I tried removing all resistors, putting 1k, 4.7k, 10k ones on the SPI cable... nothing seems to work when an SD card is in the reader.
LCD is on pins 8-9-10, SD reader is on 5.
Any ideas? 
Inadequate power?
You talk SPI bus but I would expect you then to be using pins D11,13, and what you are really doing is not clear. It is not necessary to use the SPI bus for the 5110 anyway. I don't think it is necessary to have any resistors.

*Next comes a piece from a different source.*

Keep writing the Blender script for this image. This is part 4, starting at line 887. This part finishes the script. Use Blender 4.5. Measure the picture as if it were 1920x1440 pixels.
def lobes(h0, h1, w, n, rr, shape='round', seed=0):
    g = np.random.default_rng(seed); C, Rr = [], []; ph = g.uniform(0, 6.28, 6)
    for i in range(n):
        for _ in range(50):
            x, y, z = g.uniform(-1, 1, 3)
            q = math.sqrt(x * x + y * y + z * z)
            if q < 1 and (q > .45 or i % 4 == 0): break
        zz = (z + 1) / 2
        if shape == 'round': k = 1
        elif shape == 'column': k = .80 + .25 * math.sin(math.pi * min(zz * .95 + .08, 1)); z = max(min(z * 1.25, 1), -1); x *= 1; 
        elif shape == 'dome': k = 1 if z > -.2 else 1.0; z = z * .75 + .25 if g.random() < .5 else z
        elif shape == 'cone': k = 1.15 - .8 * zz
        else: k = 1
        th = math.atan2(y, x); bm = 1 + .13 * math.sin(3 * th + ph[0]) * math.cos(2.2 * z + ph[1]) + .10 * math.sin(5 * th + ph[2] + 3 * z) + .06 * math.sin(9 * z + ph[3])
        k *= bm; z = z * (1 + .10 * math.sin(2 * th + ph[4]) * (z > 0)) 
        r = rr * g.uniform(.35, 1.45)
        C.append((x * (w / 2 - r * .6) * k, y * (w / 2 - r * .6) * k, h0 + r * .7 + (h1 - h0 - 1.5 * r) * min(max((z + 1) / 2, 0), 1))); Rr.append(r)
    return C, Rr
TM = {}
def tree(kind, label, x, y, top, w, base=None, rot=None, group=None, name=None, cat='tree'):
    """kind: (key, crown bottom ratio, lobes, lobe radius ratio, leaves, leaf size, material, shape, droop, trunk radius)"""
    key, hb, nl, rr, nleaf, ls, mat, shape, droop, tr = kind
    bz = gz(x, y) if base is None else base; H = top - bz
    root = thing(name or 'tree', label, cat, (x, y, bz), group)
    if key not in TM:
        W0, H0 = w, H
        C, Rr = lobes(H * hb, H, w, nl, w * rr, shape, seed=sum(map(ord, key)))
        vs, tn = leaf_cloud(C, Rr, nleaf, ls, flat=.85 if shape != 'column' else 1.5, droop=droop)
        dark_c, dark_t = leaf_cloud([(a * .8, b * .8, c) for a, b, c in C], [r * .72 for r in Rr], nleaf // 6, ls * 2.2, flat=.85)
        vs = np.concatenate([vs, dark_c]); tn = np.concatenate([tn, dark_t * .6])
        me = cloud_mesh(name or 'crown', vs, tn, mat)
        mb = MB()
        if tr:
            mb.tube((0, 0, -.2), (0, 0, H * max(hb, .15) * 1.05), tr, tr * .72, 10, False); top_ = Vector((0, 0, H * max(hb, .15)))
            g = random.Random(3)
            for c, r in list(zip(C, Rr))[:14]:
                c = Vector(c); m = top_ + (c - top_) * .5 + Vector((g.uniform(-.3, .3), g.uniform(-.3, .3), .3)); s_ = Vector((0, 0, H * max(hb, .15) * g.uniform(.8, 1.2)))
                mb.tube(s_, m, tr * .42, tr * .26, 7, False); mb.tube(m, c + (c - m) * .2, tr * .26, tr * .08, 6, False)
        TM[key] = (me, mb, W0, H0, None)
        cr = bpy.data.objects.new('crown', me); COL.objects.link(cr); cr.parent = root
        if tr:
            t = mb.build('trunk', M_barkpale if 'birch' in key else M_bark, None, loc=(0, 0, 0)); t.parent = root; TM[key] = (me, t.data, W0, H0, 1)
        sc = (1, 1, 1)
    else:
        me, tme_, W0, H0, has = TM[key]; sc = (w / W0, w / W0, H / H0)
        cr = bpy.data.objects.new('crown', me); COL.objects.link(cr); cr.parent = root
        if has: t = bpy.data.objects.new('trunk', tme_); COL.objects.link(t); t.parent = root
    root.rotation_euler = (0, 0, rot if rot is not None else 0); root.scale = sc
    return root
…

I recall having a problem rather similar, and also bleed problems. The problems were solved by coming to terms with the fact that these displays are seconds and I suspect not suitable for large fonts or any fancy graphics. I have never seen any need to use anything other than the standard Philips PCD8544 library, but I imagine the Henning Karlsen one would be as good.
Hello,
You are absolutely right, there's no need to use the SPI bus. I decided to go this way to free up ports on the board (Leonardo has a separate SPI header, no digital pins used up). Plus, Adafruit's library was too large and slow for my personal satisfaction 
There's one thing I should mention... I tried to put a 10k pullup resistor to the SD card readers Chip Select which made the display almost not to flicker... for the time being. I'll keep it there for a while and put the LCD to a stress test to be sure...
OK. I'm not familiar with Leonardo. My 5110 shield uses SPI on Uno but not on Mega. I have never had, or heard of, SD having any bearing on LCD operations, hence my comment about power.